------ Record set

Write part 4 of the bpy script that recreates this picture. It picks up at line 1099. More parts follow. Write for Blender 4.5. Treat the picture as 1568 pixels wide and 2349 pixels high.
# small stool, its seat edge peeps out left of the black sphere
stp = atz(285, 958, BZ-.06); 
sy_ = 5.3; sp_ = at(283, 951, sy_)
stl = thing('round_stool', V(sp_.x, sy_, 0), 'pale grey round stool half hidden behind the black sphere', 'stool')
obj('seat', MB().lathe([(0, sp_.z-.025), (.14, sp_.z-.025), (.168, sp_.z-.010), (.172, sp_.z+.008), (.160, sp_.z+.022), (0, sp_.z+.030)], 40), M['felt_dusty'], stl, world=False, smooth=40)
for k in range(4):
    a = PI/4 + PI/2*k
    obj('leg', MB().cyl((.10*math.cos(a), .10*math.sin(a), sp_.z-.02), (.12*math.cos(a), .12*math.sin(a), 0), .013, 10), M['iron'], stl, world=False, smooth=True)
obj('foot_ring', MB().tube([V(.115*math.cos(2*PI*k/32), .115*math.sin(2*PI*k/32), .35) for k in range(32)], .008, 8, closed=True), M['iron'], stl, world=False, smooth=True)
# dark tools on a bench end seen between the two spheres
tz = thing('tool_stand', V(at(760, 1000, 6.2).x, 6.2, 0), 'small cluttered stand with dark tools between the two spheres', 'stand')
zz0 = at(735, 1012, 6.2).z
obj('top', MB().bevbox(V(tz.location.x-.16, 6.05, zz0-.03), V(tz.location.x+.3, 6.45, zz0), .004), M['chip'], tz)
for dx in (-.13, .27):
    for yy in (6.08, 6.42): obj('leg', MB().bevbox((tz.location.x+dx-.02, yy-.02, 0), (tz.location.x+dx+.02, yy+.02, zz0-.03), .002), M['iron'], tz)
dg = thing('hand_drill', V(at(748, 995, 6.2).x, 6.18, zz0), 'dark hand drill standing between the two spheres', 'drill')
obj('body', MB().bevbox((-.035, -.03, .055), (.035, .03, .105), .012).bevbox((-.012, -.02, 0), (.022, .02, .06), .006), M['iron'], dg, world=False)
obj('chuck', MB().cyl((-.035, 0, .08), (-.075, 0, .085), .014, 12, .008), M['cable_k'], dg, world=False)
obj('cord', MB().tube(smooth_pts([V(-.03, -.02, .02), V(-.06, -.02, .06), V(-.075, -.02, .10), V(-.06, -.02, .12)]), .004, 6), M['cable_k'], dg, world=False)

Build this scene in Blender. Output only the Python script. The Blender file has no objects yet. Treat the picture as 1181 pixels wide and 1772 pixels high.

------------

* [What you need to do]
Looking at the data above, show all lines where the word "Treat" occurs.

* [Response]
Write part 4 of the bpy script that recreates this picture. It picks up at line 1099. More parts follow. Write for Blender 4.5. Treat the picture as 1568 pixels wide and 2349 pixels high.
Build this scene in Blender. Output only the Python script. The Blender file has no objects yet. Treat the picture as 1181 pixels wide and 1772 pixels high.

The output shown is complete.